Washington -- Ministers from industrialized and selected developing countries will hold two sessions in Paris in mid-May to review progress so far in World Trade Organization (WTO) negotiations, a State Department official says.

The first session comes early May 16 as part of the second day program of the 30-member Organization for Economic Cooperation and Development (OECD) annual ministers' meeting, the official said in a May 9 interview.

He said the OECD has invited ministers from more than a dozen non-member countries and markets to participate in the session on trade and development. Invited were ministers from Argentina, Brazil, Chile, China, Hong Kong, India, Indonesia, Kenya, Russia, Senegal, Singapore, South Africa and Uganda.

U.S. Trade Representative Robert Zoellick is expected to focus in part on the importance of moving forward successfully in the negotiation to remove barriers to agricultural trade, he said.

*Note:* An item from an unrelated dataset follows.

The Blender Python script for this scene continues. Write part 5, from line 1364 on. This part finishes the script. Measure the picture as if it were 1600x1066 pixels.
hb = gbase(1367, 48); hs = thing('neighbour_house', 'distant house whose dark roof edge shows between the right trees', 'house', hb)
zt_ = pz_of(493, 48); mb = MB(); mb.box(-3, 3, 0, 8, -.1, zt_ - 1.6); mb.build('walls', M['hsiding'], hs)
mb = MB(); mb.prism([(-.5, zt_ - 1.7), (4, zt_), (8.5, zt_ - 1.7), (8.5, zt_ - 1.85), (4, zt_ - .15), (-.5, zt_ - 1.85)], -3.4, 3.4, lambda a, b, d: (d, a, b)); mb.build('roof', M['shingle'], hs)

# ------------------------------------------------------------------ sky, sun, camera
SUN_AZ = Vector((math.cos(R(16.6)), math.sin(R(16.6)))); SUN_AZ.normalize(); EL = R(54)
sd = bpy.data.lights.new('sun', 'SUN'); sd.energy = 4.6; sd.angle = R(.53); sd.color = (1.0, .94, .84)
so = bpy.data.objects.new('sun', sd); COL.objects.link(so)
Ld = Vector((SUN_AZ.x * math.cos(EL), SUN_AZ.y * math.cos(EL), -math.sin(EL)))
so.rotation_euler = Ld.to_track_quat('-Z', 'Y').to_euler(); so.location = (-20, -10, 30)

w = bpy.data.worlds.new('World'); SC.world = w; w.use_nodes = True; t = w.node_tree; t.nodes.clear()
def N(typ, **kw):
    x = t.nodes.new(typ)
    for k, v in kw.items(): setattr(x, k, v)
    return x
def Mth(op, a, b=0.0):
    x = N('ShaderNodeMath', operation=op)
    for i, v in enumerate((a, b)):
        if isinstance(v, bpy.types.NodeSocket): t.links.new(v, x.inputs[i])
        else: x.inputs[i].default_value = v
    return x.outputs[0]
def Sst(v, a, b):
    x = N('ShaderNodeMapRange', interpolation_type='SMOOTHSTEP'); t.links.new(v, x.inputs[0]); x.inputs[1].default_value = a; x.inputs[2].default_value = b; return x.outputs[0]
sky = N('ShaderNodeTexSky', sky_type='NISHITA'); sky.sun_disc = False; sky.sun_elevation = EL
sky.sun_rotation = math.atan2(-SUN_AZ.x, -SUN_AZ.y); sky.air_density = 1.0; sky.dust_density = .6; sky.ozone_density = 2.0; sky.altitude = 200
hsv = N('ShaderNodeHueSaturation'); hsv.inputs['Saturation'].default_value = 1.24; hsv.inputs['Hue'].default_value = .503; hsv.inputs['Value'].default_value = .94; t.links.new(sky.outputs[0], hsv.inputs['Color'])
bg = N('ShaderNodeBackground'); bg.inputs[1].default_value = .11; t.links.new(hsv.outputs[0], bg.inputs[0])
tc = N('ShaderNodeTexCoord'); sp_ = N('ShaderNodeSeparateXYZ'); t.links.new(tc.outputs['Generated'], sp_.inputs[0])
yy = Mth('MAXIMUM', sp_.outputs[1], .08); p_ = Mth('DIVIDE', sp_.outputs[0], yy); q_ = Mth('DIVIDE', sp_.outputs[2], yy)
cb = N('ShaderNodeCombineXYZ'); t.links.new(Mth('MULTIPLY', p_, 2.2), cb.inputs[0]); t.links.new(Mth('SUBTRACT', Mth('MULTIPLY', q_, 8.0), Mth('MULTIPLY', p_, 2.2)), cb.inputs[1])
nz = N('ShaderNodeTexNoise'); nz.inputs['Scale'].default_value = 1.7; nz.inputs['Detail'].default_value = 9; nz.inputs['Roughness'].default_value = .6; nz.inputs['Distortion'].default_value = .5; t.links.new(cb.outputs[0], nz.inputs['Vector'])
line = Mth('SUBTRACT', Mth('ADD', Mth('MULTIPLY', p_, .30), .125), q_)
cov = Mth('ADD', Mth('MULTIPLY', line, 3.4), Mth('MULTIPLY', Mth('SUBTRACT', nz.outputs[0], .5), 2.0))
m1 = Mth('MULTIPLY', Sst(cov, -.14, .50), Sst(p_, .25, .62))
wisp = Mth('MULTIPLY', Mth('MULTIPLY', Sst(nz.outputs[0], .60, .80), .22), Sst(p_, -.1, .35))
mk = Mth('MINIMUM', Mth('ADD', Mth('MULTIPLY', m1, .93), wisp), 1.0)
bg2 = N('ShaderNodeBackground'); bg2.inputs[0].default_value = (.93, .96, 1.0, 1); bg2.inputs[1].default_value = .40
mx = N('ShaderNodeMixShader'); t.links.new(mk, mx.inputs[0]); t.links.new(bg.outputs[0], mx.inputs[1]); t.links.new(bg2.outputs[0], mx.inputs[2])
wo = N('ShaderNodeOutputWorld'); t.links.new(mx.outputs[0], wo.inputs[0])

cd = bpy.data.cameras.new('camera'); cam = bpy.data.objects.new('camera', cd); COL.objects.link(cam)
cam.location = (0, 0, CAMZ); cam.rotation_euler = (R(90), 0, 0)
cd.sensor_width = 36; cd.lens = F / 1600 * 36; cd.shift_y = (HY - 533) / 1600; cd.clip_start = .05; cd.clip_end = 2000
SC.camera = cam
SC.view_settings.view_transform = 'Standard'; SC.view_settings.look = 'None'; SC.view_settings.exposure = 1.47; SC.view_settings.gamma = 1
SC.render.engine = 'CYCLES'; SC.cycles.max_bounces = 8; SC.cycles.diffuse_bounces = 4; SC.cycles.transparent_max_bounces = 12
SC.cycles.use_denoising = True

The official indicated he expected discussion of the farm bill that passed the U.S. Congress just May 8, a bill embraced by President Bush that will substantially increase government subsidies to U.S. farmers.

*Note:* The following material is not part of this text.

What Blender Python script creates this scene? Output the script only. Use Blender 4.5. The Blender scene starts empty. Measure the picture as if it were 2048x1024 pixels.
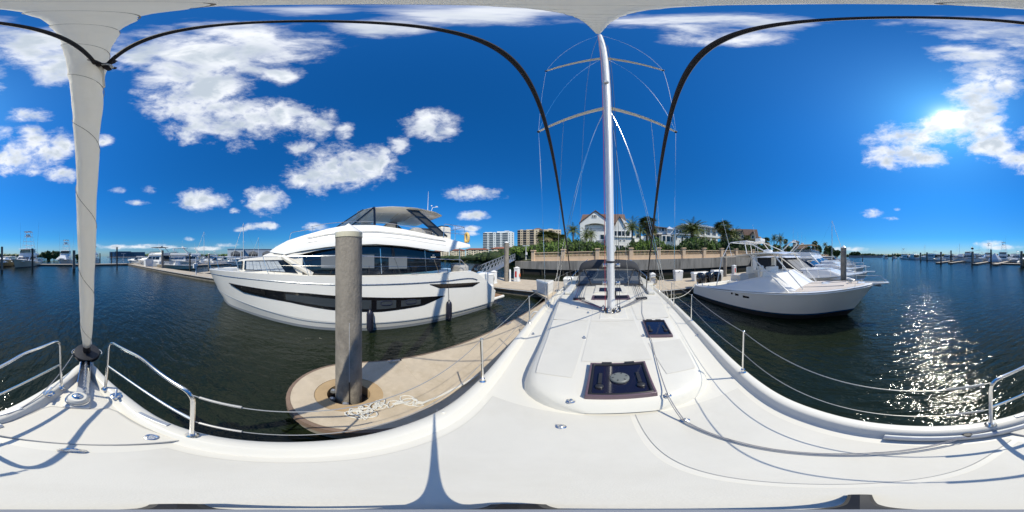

He emphasized that the farm bill subsidies will not exceed the cap set for the United States under the existing WTO agreement and will still represent much less subsidization than that spent in the European Union (EU) and Japan, for example.

He said also the farm bill demonstrates forcefully the importance of negotiating a WTO agreement to bring subsidies down.

Zoellick and Andrew Natsios, head of the U.S. Agency for International Development, are expected to emphasize the importance of developing country participation in WTO negotiations, he said.

The official said the U.S. delegation will also reiterate the message from the March UN International Conference on Financing and Development in Monterrey, Mexico -- that actions taken by developing countries to free up and use their own resources are as important as grants and loans from wealthy countries.

He said he expected no new initiatives on development out of the OECD meeting. Development issues are expected to get more attention at the World Food Summit in Rome and G-8 annual summit meeting in Canada, both in June, and at the Johannesburg World Summit on Sustainable Development starting in August.

When the OECD meeting ends, trade ministers from some OECD and some non-OECD countries will participate in another session, a briefing by WTO Director-General Mike Moore, an Office of the U.S. Trade Representative (USTR) official said.

Besides reviewing progress in the negotiations, the USTR official said, Moore is expected to discuss progress on technical assistance and capacity building for developing countries and preparations for the WTO ministers' meeting in mid-2003.

Leading the U.S. delegation to the OECD meeting will be Glenn Hubbard, chairman of the president's Council of Economic Advisers (CEA). The State Department official said one of the issues scheduled for discussion May 15 relates in part to the Enron scandal in the United States -- the risks to the international system from corporate misbehavior.